Tomás Saraceno

Tomás Saraceno

SKMU Sørlandets Kunstmuseum

Tomás Saraceno, 14 Billions (Working Title), 2010. Elastic black rope, hooks, 8,330 x 7,630 x 5,000 mm. Courtesy of Bonniers Konsthall, Stockholm, Sweden.

April 23, 2015

Tomás Saraceno
14 Billions (Working Title)

30 April–23 August 2015

Opening: 30 April, 7–8pm

SKMU Sørlandets Kunstmuseum
Skippergata 24B
Kristiansand
Norway
Hours: Tuesday–Saturday 11am–4pm, 
Thursday 11am–8pm, Sunday noon–4pm

T (+47) 38 07 49 00
post [​at​] skmu.no

www.skmu.no

Sørlandets Kunstmuseum is proud to present a work by the renowned Argentinian artist and architect Tomás Saraceno. For the installation 14 Billions (Working Title) (2010) Saraceno has created an oversized model of the web of a Black Widow spider.

14 Billions (Working Title) is one of several works the artist has made using the spiderweb as a starting point. His fascination with the spiderweb and how astrophysicists use it to explain the origin and structure of the universe was the impetus for the installation. Astrophysicists claim that there are significant geometrical similarities between the two phenomena.

Saraceno asked a challenging question: Was it possible to accurately draw and measure an actual spiderweb, translate this information into digital data and then create a three-dimensional model? This had never been done before. In collaboration with astrophysicists, arachnologists (experts on spiders and spiderwebs), engineers and architects, Saraceno spent two years developing 14 Billions (Working Title). The exhibition also presents some of the research material that was produced during this period, giving the audience an insight to the process.

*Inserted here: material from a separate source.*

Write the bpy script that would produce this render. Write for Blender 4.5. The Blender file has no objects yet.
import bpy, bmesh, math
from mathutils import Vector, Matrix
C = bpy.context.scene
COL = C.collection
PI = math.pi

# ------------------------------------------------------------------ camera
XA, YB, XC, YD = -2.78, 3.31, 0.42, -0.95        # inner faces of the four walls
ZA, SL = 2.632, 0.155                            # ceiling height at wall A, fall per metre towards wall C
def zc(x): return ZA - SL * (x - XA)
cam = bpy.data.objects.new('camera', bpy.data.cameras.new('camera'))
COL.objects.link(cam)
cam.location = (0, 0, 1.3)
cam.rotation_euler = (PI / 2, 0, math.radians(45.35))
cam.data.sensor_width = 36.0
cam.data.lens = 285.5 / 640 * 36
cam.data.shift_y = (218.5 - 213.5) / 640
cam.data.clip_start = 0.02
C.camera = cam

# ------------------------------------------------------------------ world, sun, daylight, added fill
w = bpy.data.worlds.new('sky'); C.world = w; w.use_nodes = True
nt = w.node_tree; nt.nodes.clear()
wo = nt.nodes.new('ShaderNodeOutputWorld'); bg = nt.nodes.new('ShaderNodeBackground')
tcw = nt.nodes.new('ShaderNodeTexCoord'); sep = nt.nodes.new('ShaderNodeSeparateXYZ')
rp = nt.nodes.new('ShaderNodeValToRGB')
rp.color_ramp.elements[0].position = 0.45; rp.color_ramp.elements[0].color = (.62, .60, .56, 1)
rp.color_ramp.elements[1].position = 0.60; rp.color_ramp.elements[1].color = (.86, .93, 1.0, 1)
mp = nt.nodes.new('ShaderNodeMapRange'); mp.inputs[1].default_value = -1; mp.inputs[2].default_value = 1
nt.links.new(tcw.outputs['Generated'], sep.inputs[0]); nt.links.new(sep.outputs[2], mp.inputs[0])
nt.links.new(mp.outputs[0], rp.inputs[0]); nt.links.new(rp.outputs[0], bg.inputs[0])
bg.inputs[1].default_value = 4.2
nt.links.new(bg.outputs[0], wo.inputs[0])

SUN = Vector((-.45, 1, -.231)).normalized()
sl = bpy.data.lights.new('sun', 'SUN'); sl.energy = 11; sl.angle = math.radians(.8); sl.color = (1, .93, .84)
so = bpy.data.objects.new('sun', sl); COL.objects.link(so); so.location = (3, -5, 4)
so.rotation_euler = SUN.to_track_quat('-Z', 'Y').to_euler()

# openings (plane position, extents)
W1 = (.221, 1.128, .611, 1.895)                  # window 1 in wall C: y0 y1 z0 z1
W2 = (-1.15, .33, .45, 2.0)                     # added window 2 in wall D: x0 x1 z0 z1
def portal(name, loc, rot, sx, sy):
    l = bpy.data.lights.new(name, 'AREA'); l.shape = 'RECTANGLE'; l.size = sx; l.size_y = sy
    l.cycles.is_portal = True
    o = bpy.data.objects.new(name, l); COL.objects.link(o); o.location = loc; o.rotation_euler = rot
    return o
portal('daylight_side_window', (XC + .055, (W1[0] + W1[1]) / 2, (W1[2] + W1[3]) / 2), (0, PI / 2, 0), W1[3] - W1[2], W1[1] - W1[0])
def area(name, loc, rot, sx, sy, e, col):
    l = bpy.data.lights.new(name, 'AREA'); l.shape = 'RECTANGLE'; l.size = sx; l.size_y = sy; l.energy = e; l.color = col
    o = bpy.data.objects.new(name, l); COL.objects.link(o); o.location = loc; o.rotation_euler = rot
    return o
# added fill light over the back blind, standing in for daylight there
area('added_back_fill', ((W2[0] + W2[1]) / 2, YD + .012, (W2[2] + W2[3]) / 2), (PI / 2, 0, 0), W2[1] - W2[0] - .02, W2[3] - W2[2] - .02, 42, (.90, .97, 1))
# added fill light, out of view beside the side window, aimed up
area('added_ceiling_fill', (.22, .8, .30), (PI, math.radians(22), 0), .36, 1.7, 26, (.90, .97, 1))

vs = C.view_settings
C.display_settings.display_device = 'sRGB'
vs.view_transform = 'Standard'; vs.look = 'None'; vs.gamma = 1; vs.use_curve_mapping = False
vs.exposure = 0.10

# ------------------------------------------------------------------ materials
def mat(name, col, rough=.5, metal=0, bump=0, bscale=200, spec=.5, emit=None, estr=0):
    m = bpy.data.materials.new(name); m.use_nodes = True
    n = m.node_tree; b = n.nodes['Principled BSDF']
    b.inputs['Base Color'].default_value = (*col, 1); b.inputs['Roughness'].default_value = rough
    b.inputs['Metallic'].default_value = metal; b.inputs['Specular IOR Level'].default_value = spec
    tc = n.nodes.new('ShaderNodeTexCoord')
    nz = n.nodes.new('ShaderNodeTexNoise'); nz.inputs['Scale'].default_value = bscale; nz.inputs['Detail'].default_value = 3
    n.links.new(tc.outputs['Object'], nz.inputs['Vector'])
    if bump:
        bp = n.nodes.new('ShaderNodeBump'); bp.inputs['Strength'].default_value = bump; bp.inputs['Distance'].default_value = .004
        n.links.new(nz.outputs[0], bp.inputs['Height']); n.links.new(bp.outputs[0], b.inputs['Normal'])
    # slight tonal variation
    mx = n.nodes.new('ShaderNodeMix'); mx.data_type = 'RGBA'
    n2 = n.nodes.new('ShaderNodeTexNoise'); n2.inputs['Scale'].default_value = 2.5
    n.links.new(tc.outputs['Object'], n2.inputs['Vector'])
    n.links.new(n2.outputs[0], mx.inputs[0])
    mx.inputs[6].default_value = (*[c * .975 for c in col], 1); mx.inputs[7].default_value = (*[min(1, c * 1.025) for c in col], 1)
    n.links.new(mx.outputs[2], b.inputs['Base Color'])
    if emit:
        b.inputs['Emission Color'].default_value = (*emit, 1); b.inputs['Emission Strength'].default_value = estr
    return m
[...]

In addition to providing us with a dramatic, sensory and aesthetic experience, Saraceno’s work causes us to reflect on how far reality actually extends. He draws parallels between the nature that is close at hand and astronomical constellations. In this way, his work invites us to reflect upon interactions between things in our immediate surroundings and those that are distant and difficult to comprehend, between micro- and macro-cosmos. Saraceno’s art should not be understood merely as an illustration of scientific discoveries, but as an active element in their development. One important side to his work is the ethical dimension: by stimulating science, new ideas can be generated and used to create a more sustainable society.

Saraceno works within the art world, but was originally trained as an architect. Through his makings the artist dialogues with and elaborates on earlier visionary architects’ theories—for instance those created by Richard Buckminster Fuller, Yona Friedman and Frei Otto. As with the work of these creative minds, many of Saraceno’s installations can be seen as explorations of possible visions for a better world. His utopian installations challenge our perception of the environment and the social landscape, and they figure as models for alternative types of social spaces and habitats.

14 Billions (Working Title) is owned by Bonniers Konsthall in Stockholm. In connection with the exhibition at Sørlandets Kunstmuseum, we would like to thank Bonniers Konsthall for its generosity in lending us the work.

Born in 1973 in Tucumán, Argentina, Tomás Saraceno currently lives and works in Berlin. He studied architecture at Universidad Nacional de Buenos Aires in Argentina from 1992 to 1999 and received postgraduate degrees from Escuela Superior de Bellas Artes de la Nación “Ernesto de la Carcova,” Buenos Aires (2000) and Staatliche Hochschule für Bildende Künste – Städelschule, Frankfurt am Main (2003). In 2009 he attended the International Space Studies Program at NASA Ames Research Center in Silicon Valley, California. 14 Billions (Working title) is a development of the work Galaxies Forming Along Filaments Like Droplets Along The Strands of A Spider’s Web which Saraceno presented at the 53rd Venice Biennale in 2009, as part of the group exhibition, Fare Mondi//Making Worlds, curated by Daniel Birnbaum. In recent years he has held several large solo and group exhibitions both in Europe and in the USA.

Saraceno’s works can be found in the collections of the Museum of Modern Art in New York, Musée d’Art Moderne Grand-Duc Jean in Luxembourg, Museum für Moderne Kunst in Frankfurt and San Francisco Museum of Modern Art, among others.